John Kinnaird has vowed to make struggling menswear chain Envy break even by the end of this year.

Kinnaird, who bought the retailer from Alexon for£1 at the beginning of this month, wants to overhaul the store portfolio, supplier base, product and design to turn the business around. In the year to January 28, 2007, Envy made an operating loss of£2.7 million on sales of£54.7 million.

“Our like-for-likes are positive, so we just need to reduce our operating losses and then the business can start to grow,” said Kinnaird.

Kinnaird will close about 12 loss-making stores. Of these, six that lose about£100,000 a year will close before the end of March. The retailer has 56 stores and about 70 concessions.

“These are stores that are either the wrong size, in a bad location or are rented too high for us to make a profit,” said Kinnaird. “Just by going through the store portfolio, we will be close to where we want to be in terms of reducing our losses.”

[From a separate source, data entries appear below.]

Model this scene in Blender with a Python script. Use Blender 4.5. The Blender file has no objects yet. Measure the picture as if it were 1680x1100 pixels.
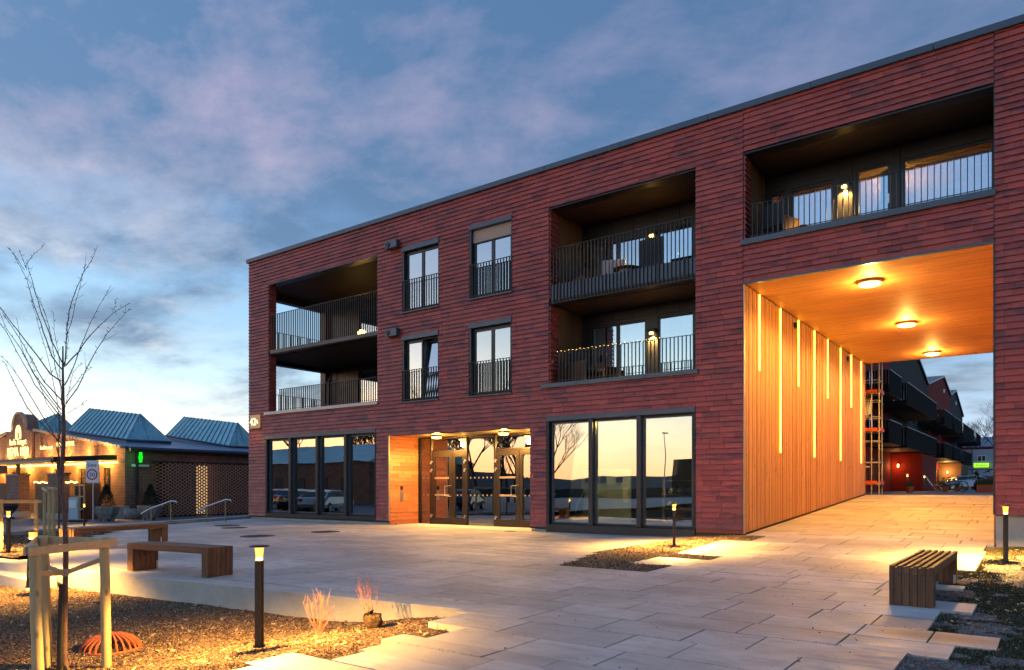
import bpy, math, random
from mathutils import Vector, Matrix, noise
random.seed(7)
R = math.radians
scene = bpy.context.scene
COL = scene.collection
YAW = 0.63685          # the camera looks this far to the left of the facade's normal
EYE = 1.42
FY = 17.2              # plane of the apartment facade

# ------------------------------------------------------------------ camera
cd = bpy.data.cameras.new('camera'); cam = bpy.data.objects.new('camera', cd); COL.objects.link(cam)
cam.location = (0, 0, EYE); cam.rotation_euler = (R(90), 0, YAW)
cd.sensor_width = 36; cd.lens = 1194 / 1680 * 36; cd.shift_y = (799 - 550) / 1680
cd.clip_start = 0.1; cd.clip_end = 6000
scene.camera = cam
scene.view_settings.view_transform = 'Standard'; scene.view_settings.look = 'None'
scene.view_settings.exposure = 1.36; scene.view_settings.gamma = 1.0
scene.view_settings.use_curve_mapping = False
scene.render.engine = 'CYCLES'
cy = scene.cycles
cy.use_denoising = True; cy.max_bounces = 6; cy.diffuse_bounces = 3; cy.glossy_bounces = 4
cy.transparent_max_bounces = 10; cy.transmission_bounces = 4
cy.sample_clamp_indirect = 4.0; cy.caustics_reflective = False; cy.caustics_refractive = False

# ------------------------------------------------------------------ node helper
class NT:
    def __init__(s, tree): s.t = tree; s.n = tree.nodes; s.l = tree.links
    def new(s, typ, **kw):
        n = s.n.new(typ)
        for k, v in kw.items():
            if k == 'inp':
                for a, b in v.items():
                    if isinstance(b, bpy.types.NodeSocket): s.l.new(b, n.inputs[a])
                    else: n.inputs[a].default_value = b
            else: setattr(n, k, v)
        return n
    def math(s, op, a, b=0.0, c=None, clamp=False):
        d = {0: a, 1: b}
        if c is not None: d[2] = c
        return s.new('ShaderNodeMath', operation=op, use_clamp=clamp, inp=d).outputs[0]
    def mix(s, f, a, b, mode='MIX'):
        n = s.n.new('ShaderNodeMix'); n.data_type = 'RGBA'; n.blend_type = mode
        for k, v in ((0, f), (6, a), (7, b)):
            if isinstance(v, bpy.types.NodeSocket): s.l.new(v, n.inputs[k])
            else: n.inputs[k].default_value = v if k == 0 else (tuple(v) + (1,))[:4]
        return n.outputs[2]
    def ramp(s, f, pts, interp='LINEAR'):
        n = s.n.new('ShaderNodeValToRGB'); cr = n.color_ramp; cr.interpolation = interp
        while len(cr.elements) < len(pts): cr.elements.new(0.5)
        for e, (p, c) in zip(cr.elements, pts):
            e.position = p; e.color = (tuple(c) + (1,))[:4] if hasattr(c, '__len__') else (c, c, c, 1)
        s.l.new(f, n.inputs[0]); return n.outputs[0]
    def noise(s, vec, scale, detail=3, rough=.5, dist=0.0):
        return s.new('ShaderNodeTexNoise', inp={'Vector': vec, 'Scale': scale, 'Detail': detail, 'Roughness': rough, 'Distortion': dist}).outputs[0]
    def mapping(s, vec, scale=(1, 1, 1), rot=(0, 0, 0), loc=(0, 0, 0)):
        return s.new('ShaderNodeMapping', inp={'Vector': vec, 'Scale': scale, 'Rotation': rot, 'Location': loc}).outputs[0]

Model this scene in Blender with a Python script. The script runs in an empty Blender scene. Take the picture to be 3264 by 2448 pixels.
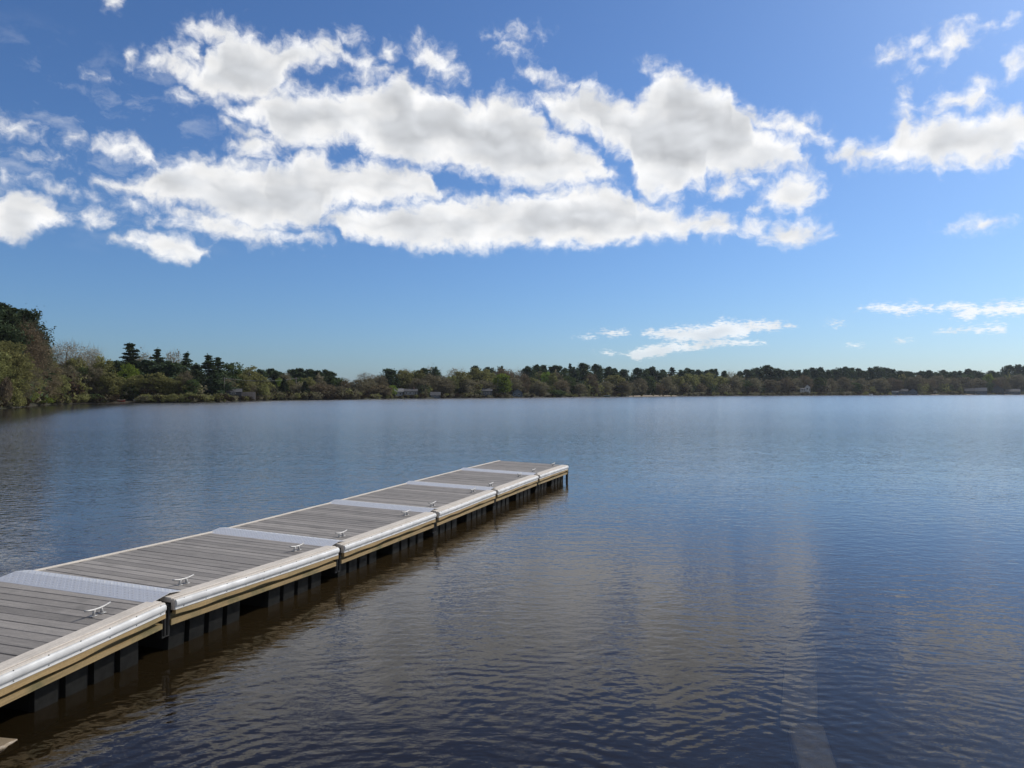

Kinnaird has drafted in former Dolcis managing director Paul Drake to be joint managing director at Envy, alongside current MD Dean Argent. Both Drake and Argent are Envy shareholders.

Envy will introduce footwear concessions and expand its own-brand, Tom Wolfe. It will also open about six stores this year, with a refreshed design.

Last week, Kinnaird, who owned Dolcis before it went into administration, lost out to Stylo to buy the footwear retailer.

Stylo bought Dolcis’ trading stock, the brand name and about 10 stores. Chief executive Michael Ziff said the brand would remain on some of the shoes, but would disappear from the high street as the stores are rebranded as Barratts.